• JIS News

    State Minister for Agriculture and Fisheries, Hon. Ian Hayles, has welcomed the implementation of two projects by the Caribbean Agricultural Research and Development Institute (CARDI), which seek to enhance the production of roots, tubers, vegetables and herbs in the region.

    “These projects are a step in the right direction as they are aligned with the Ministry’s strategic growth areas; onions, yams, tumeric, ginger to name a few, as they have clearly defined markets,” he said. 

    Mr. Hayles was addressing a Caribbean Stakeholders' Symposium for the projects held on June 13 at the Terra Nova All Suite Hotel in St. Andrew.

    The projects, which were launched in 2010 with grant funding from the Common Fund for Commodities (CFC) and the European Union (EU) are entitled: ‘Increased Production of Roots and Tuber Crops in the Caribbean through the Introduction of Improved Marketing and Production Technologies’; and ‘Increased Production of Vegetables and Herbs through the use of Protected Agriculture in the Caribbean’.

    The State Minister further noted that these projects also present great opportunities for the country’s non-traditional sub-sectors “which have tremendous potential in terms of export development and import substitution”, pointing to yam, for example, which in 2011, had export earnings of approximately US$28 million, “but has the capacity to generate even more revenue/income”.

    “Similarly, our herbs and spices have potential for the development of our nutraceutical industry and the United States/regional markets.  If we could exploit just even a small percentage of these markets, we would be on our way,” he said.

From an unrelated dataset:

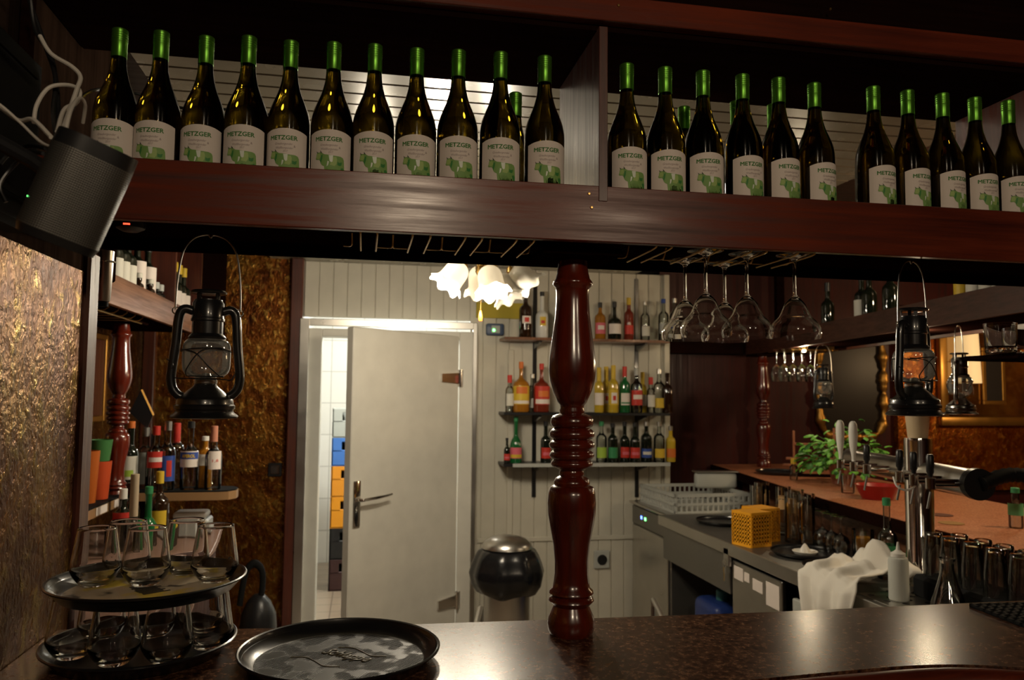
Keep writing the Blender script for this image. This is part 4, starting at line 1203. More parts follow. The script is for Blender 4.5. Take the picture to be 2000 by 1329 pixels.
t = thing('wall_socket', 'grey wall socket low on the plank wall right of the pillar', 'socket', (q.x, YB - .001, q.z))
link('cover_plate', MB().box((-.055, -.02, -.06), (.055, 0, .06), .006).mesh('cover_plate', GRAYBOX), t)
link('socket_face', MB().lathe([(.024, 0), (.034, 0), (.034, .005), (.028, .006), (.024, -.0), (0, -.0)], 24, Matrix.Translation((0, -.0205, 0)) @ Matrix.Rotation(PI / 2, 4, 'X')).mesh('socket_face', BLACK_P), t)


def rail_frame(loc, rz, h, label):
    t = thing('steel_rail_frame', label, 'rail', loc, rz)
    pts = curve3([(0, 0, 0.0), (0, 0, h - .06), (0, .01, h - .01), (0, .05, h), (0, .40, h), (0, .44, h - .02), (0, .45, h - .08), (0, .45, 0.0)], 6)
    link('bent_tube', MB().tube(pts, .011, 12).mesh('bent_tube', STEEL), t)
    link('foot_plate', MB().box((-.04, -.04, 0), (.04, .49, .008), .002).mesh('foot_plate', STEEL_D), t)


p0 = at(1222, 1170, Z=.80)
rail_frame((p0.x, p0.y - .45, 0), math.radians(-14), .80, 'bent steel tube rail behind the counter right of the pillar')
p0 = at(890, 1186, Z=.80)
rail_frame((p0.x, p0.y - .45, 0), math.radians(-12), .80, 'bent steel tube rail in front of the cold room door')

# ------------------------------------------------------------------ dishwasher and stainless work counter
ZW = .90
t = thing('dishwasher', 'steel undercounter dishwasher with two small indicator lights', 'dishwasher', (0, 0, 0))
DX = 1.80
link('cabinet', MB().box((DX + .012, 4.46, .02), (2.45, 5.12, .875), .006).mesh('cabinet', STEEL_D), t)
link('front_door', MB().box((DX, 4.48, .08), (DX + .011, 5.10, .74), .004).mesh('front_door', STEEL), t)
link('control_panel', MB().box((DX, 4.48, .75), (DX + .011, 5.10, .865), .004).mesh('control_panel', STEEL_D), t)
for dy, mm_ in ((4.66, LED_B), (4.60, LED_G)):
    q = at(1253, 1012, X=DX)
    link('indicator', MB().box((DX - .002, q.y - .012 + (0 if mm_ is LED_B else -.07), q.z - .008), (DX - .0003, q.y + .012 + (0 if mm_ is LED_B else -.07), q.z + .012)).mesh('indicator', mm_), t, label='small lit indicator')
link('worktop_cover', MB().box((DX - .01, 4.45, .876), (2.46, 5.14, .893), .003).mesh('worktop_cover', STEEL), t)

XW = 1.735
t = thing('work_counter', 'stainless steel work counter running along the right arm of bar', 'counter', (0, 0, 0))
link('steel_top', MB().box((XW, 1.75, ZW - .03), (2.32, 4.435, ZW), .003).mesh('steel_top', STEEL_D), t)
link('steel_lip', MB().box((XW - .012, 1.75, ZW - .055), (XW - .0005, 4.435, ZW + .003), .003).mesh('steel_lip', STEEL), t)
link('drawer_front', MB().box((XW + .01, 3.56, .655), (XW + .03, 4.41, ZW - .06), .003).mesh('drawer_front', STEEL_D), t)
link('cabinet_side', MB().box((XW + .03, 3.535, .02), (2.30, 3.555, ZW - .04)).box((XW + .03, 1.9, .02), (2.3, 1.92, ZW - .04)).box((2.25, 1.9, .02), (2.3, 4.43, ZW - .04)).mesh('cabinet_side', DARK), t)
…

    Mr. Hayles lamented that, while the country has made some strides in improving some of its primary crops, there is still a lot of work to be done in terms of value-added and processing.

    “Too often, our farmers have suffered as a result of excess production in some crops; whereas if we had vibrant agro-processing industries, we could capitalise on the excess production.  It is to that end that we are encouraging increased public/private sector partnership… to establish storage and post harvest facilities,” he said. 

    He went on to thank the EU/CFC for the grant assistance towards capacity building for the country’s farmers, who have benefited from the transfer of knowledge and the development of skills along the value chain, through training and demonstration in production and group dynamics, post harvest, processing and marketing techniques.

    “Knowledge is indeed power, and with the ‘know how’, our farmers will be in a better position to engage in agronomic practices that will eventually lead to greater yields,” he said.

    The symposium was held to bring key players within the roots and tubers and protected agriculture industries together to discuss technical issues, share information on the roles and current initiatives of the various stakeholders and chart a way forward for both sub-sectors.